Indian Markets Closed For Diwali
(RTTNews) - Indian markets remain closed today on account of Diwali. However, there will be a special one-hour Muhurat trading session between 6.00 pm and 7.00 pm.
Benchmark indexes Sensex and Nifty fell 0.7 percent and 0.6 percent, respectively on Thursday to extend losses for a second day running, while the rupee ended largely unchanged at 84.07 against the dollar amid persistent foreign fund outflows and month-end dollar demand from importers.
Asian stocks were broadly lower this morning as the latest core PCE inflation data suggested that the Fed is still on a bumpy course in this last mile to quell inflation and declare victory.
Mixed earnings from top U.S. technology companies also dented sentiment. Apple reported weaker-than-anticipated sales in China. while Amazon and Intel issued strong guidance.
Chinese markets were little changed, and Hong Kong's Hang Seng was moving higher after a private survey showed China's factory activity returned to expansion in October.
Also, China's residential property sales rose in October, marking the first on-year increase of 2024.
Japan's Nikkei was down more than 2 percent after the yen jumped nearly 1 percent against the dollar on Thursday.
The dollar steadied against major peers ahead of the all-important U.S. jobs data due later in the day and next week's presidential election.
Gold was marginally higher after falling from a record high the previous day. Oil prices were up almost 2 percent in Asian trading following reports that Iran is preparing to attack Israel from Iraqi territory in the coming days.

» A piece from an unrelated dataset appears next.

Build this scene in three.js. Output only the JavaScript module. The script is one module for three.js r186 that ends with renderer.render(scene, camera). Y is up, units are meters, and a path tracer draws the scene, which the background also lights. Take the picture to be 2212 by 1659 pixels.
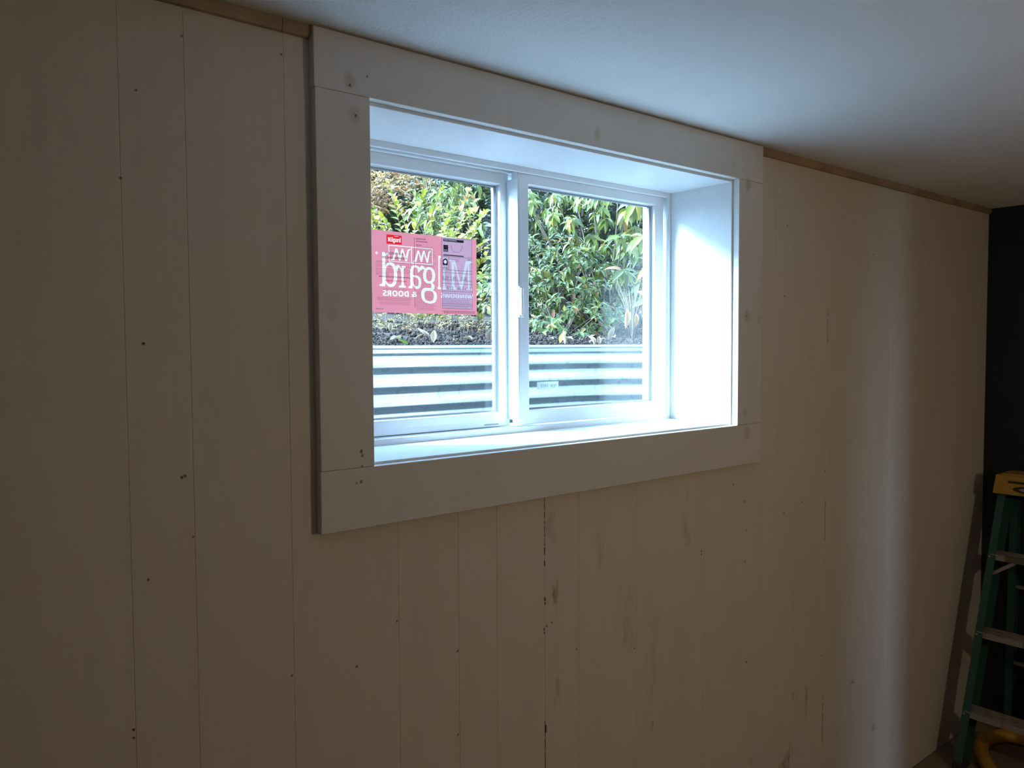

U.S. stocks tumbled overnight as Meta Platforms and Microsoft warned of rising costs for artificial intelligence.
In economic news, consumer spending beat expectations in September and unemployment claims dropped to a five-month low while labor costs posted their smallest increase in more than three years in the third quarter amid cooling wage growth, separate set of data showed.
PCE index, the Fed's preferred inflation measure, revealed a slight decline in the headline inflation rate to 2.1 percent year-over-year in September while core PCE inflation held steady at 2.7 percent versus 2.6 percent expected, adding to recent concerns the Fed will lower rates more slowly than hoped.
The tech-heavy Nasdaq Composite plummeted 2.8 percent, the S&P 500 plunged 1.9 percent and the Dow dropped 0.9 percent.
European stocks fell notably on Thursday as data revealed a bigger than expected increase in euro zone inflation.
The pan European STOXX 600 declined 1.2 percent. The German DAX dipped 0.9 percent, France's CAC 40 lost 1.1 percent and the U.K.'s FTSE 100 gave up 0.6 percent.